__Source material__
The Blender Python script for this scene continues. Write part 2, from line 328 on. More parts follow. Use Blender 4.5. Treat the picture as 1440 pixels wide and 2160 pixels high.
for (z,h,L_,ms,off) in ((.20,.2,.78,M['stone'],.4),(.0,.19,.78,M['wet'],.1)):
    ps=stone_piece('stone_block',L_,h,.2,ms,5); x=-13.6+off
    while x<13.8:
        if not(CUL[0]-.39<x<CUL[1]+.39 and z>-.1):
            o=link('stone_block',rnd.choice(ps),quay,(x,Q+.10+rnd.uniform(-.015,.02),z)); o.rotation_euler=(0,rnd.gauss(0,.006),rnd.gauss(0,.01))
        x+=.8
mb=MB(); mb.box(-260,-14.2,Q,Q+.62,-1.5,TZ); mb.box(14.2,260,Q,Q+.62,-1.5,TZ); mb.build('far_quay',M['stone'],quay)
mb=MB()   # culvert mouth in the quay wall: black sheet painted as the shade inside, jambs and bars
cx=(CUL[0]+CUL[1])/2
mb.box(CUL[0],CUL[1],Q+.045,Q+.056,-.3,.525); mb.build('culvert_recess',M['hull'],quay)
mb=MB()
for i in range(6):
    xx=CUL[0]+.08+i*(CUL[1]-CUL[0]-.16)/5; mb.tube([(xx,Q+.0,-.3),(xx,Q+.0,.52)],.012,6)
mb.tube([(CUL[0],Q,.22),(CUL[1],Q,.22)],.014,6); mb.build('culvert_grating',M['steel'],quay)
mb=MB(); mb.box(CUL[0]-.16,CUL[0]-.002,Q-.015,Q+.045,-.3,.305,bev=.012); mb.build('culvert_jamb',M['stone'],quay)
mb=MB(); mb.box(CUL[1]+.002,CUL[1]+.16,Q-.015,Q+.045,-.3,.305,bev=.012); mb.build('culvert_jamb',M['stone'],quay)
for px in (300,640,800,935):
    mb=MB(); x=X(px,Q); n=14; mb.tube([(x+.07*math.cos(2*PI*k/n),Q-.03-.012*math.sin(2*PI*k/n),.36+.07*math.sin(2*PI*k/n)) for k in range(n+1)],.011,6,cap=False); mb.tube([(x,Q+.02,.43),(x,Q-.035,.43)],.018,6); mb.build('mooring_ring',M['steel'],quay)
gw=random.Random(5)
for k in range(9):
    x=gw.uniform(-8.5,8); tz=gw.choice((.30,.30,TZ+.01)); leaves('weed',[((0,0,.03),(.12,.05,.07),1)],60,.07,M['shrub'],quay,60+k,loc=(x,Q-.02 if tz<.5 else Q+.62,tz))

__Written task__
Please output the complete data exactly.

__Correct output__
The Blender Python script for this scene continues. Write part 2, from line 328 on. More parts follow. Use Blender 4.5. Treat the picture as 1440 pixels wide and 2160 pixels high.
for (z,h,L_,ms,off) in ((.20,.2,.78,M['stone'],.4),(.0,.19,.78,M['wet'],.1)):
    ps=stone_piece('stone_block',L_,h,.2,ms,5); x=-13.6+off
    while x<13.8:
        if not(CUL[0]-.39<x<CUL[1]+.39 and z>-.1):
            o=link('stone_block',rnd.choice(ps),quay,(x,Q+.10+rnd.uniform(-.015,.02),z)); o.rotation_euler=(0,rnd.gauss(0,.006),rnd.gauss(0,.01))
        x+=.8
mb=MB(); mb.box(-260,-14.2,Q,Q+.62,-1.5,TZ); mb.box(14.2,260,Q,Q+.62,-1.5,TZ); mb.build('far_quay',M['stone'],quay)
mb=MB()   # culvert mouth in the quay wall: black sheet painted as the shade inside, jambs and bars
cx=(CUL[0]+CUL[1])/2
mb.box(CUL[0],CUL[1],Q+.045,Q+.056,-.3,.525); mb.build('culvert_recess',M['hull'],quay)
mb=MB()
for i in range(6):
    xx=CUL[0]+.08+i*(CUL[1]-CUL[0]-.16)/5; mb.tube([(xx,Q+.0,-.3),(xx,Q+.0,.52)],.012,6)
mb.tube([(CUL[0],Q,.22),(CUL[1],Q,.22)],.014,6); mb.build('culvert_grating',M['steel'],quay)
mb=MB(); mb.box(CUL[0]-.16,CUL[0]-.002,Q-.015,Q+.045,-.3,.305,bev=.012); mb.build('culvert_jamb',M['stone'],quay)
mb=MB(); mb.box(CUL[1]+.002,CUL[1]+.16,Q-.015,Q+.045,-.3,.305,bev=.012); mb.build('culvert_jamb',M['stone'],quay)
for px in (300,640,800,935):
    mb=MB(); x=X(px,Q); n=14; mb.tube([(x+.07*math.cos(2*PI*k/n),Q-.03-.012*math.sin(2*PI*k/n),.36+.07*math.sin(2*PI*k/n)) for k in range(n+1)],.011,6,cap=False); mb.tube([(x,Q+.02,.43),(x,Q-.035,.43)],.018,6); mb.build('mooring_ring',M['steel'],quay)
gw=random.Random(5)
for k in range(9):
    x=gw.uniform(-8.5,8); tz=gw.choice((.30,.30,TZ+.01)); leaves('weed',[((0,0,.03),(.12,.05,.07),1)],60,.07,M['shrub'],quay,60+k,loc=(x,Q-.02 if tz<.5 else Q+.62,tz))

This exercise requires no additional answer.